James J. Hill was a railroad magnate who built the Great Northern Railway that connected St. Paul to Seattle in 1893. His mansion was finished in 1891, and he lived there with his wife and most of his 10 children. I'm learning more about houses (thanks to lots of HGTV) and one detail that floored me was that this home is not 5,000 square feet or 10,000 square feet, but 36,000 square feet. The tour guide—who also led the Fitzgerald tour I took!—did a delightful job of blending architectural details with stories about how the family used each space. The 75-minute tour surveyed all three floors plus the basement, though there are additional tours that take different angles (such as the Nooks and Crannies tour offered in the summers, which sounds great). Our group of six or seven also paused toward the end for a short video, played in the Hill boys' schoolroom, that provided some context about James J. Hill's work.

I didn't expect this, but knowing I could (and likely will) drop by sometime soon for another tour left me feeling more relaxed. Instead of trying to absorb every tidbit our tour guide told us, I'd think more about a story she had mentioned, imagine the house back in the 1890s, and notice more details that piqued my interest.

And, oh, the details were plentiful:

The end of the tour brought our group to one of the mansion's several porches. I have a soft spot in my heart for porches and I liked wrapping up the tour by visiting one of them.

If you can't already tell, I enjoyed the James J. Hill House tour greatly and highly recommend it.
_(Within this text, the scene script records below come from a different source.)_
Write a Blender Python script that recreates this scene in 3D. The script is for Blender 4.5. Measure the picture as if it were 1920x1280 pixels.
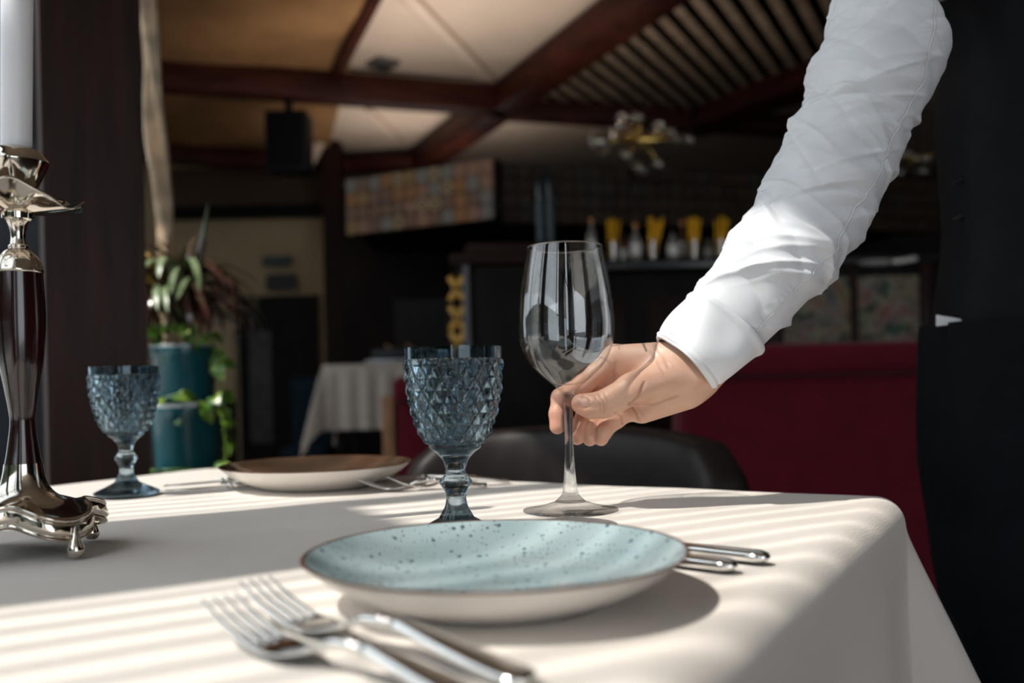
import bpy, bmesh, math, random
import numpy as np
from mathutils import Vector, Matrix

random.seed(7)
rng = np.random.RandomState(7)
scene = bpy.context.scene
COL = scene.collection
for ob in list(bpy.data.objects):
    bpy.data.objects.remove(ob)

# ---------------------------------------------------------------- camera
F = 1700.0                       # focal length in pixels of the 1920 px wide frame
CX, CY = 960.0, 717.0            # principal point (rise of the lens)
CAMZ = 0.885                     # camera height above the floor
ROLL = math.radians(1.3)
cr, sr = math.cos(ROLL), math.sin(ROLL)
cam_d = bpy.data.cameras.new('camera')
cam = bpy.data.objects.new('camera', cam_d)
COL.objects.link(cam)
cam.matrix_world = Matrix(((cr, sr, 0, 0), (0, 0, -1, 0), (-sr, cr, 0, CAMZ), (0, 0, 0, 1)))
cam_d.sensor_width = 36.0
cam_d.lens = 36.0 * F / 1920.0
cam_d.shift_y = (CY - 640.0) / 1920.0
cam_d.clip_start = 0.02
cam_d.dof.use_dof = True
cam_d.dof.focus_distance = 0.86
cam_d.dof.aperture_fstop = 3.2
scene.camera = cam

# ---------------------------------------------------------------- light
AZ = math.radians(30.0)          # heading of the sun rays in plan
EL = math.radians(54.0)
SUN_A = Vector((math.cos(AZ), math.sin(AZ), 0))
SUN_P = Vector((-math.sin(AZ), math.cos(AZ), 0))
world = bpy.data.worlds.new('sky')
scene.world = world
world.use_nodes = True
bg = world.node_tree.nodes['Background']
bg.inputs['Color'].default_value = (0.86, 0.93, 1.0, 1)
bg.inputs['Strength'].default_value = 3.0
sun_d = bpy.data.lights.new('sun', 'SUN')
sun_d.energy = 5.3
sun_d.angle = math.radians(0.55)
sun_d.color = (1.0, 0.94, 0.86)
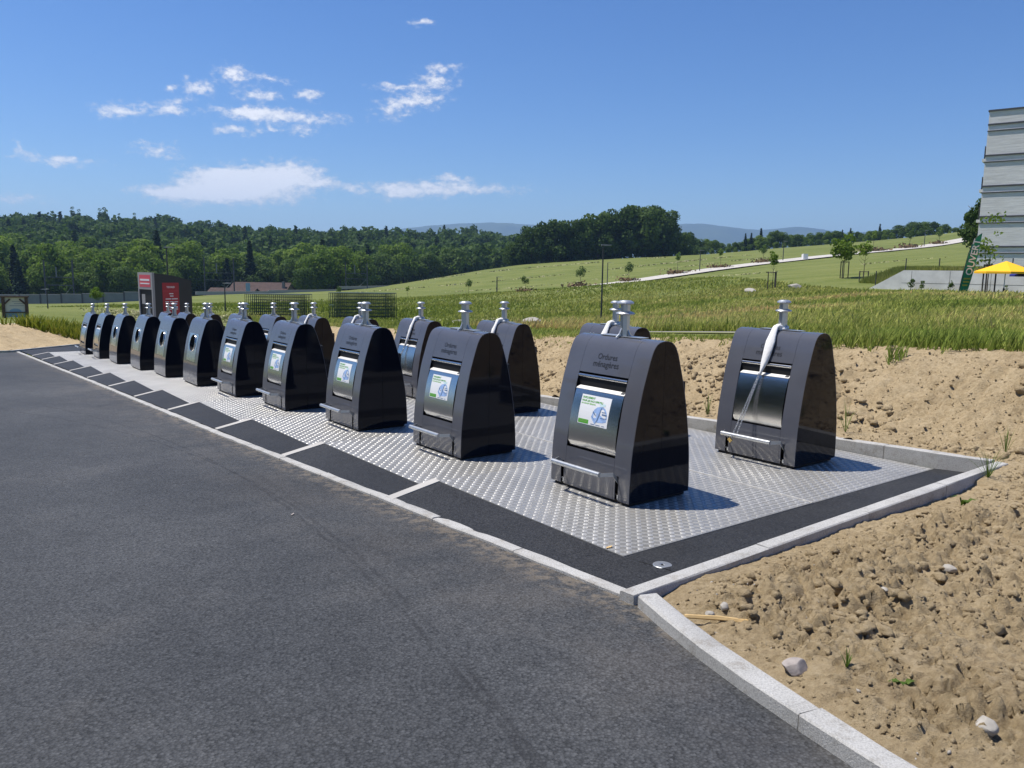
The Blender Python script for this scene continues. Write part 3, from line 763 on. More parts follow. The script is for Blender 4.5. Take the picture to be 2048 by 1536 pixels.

I loved learning some of the stories and history behind a Summit Avenue landmark I've passed by so many times.

Tuesday, June 10, 2014

On the water

In Minnesota, there are a lot of lakes. (Nearly 12,000!) Because of my running routes, I spend my fair share of time near some of the Twin Cities' prettiest lakes. But there's something especially wonderful about being on a lake up north, especially during the first few weeks of spring and summer. Over the weekend, I spent time with my family near two of the state's lakes: a small lake adjacent to the campground as well as nearby Mille Lacs Lake, Minnesota's second largest lake.

A visit to the dock

On Saturday afternoon, a few of us took a stroll over to the smaller lake. The rainclouds had cleared out completely by the time we made our way over to the dock, and it was so peaceful in the warm sun that I think we all could have napped there. (I think my sister did, actually.)

In the evening

Later that night, my mom and sister and I circled back to the water. The water was more still and I loved the reflections.

In the morning

I don't often see lakes in the early morning light, so as soon as the sunlight woke me up on Sunday morning, I trotted back to the lake. I was so glad I did. The overnight low temperature had dipped down to 44 degrees, and there was steam coming off the water.

To the big lake

On Sunday morning, my dad took most of us over to Mille Lacs for a short boat ride (Josh and Wish stayed back). I haven't been on the big lake in many years, and it was a treat to be out on the lake with my dad, who fishes there often. There were only a few boaters nearby, though the boat launch picked up after we returned.

The weather (and water) was just cool enough to keep me from jumping into either lake, but I'm putting that goal in writing right now to make sure I do that sometime this season, too.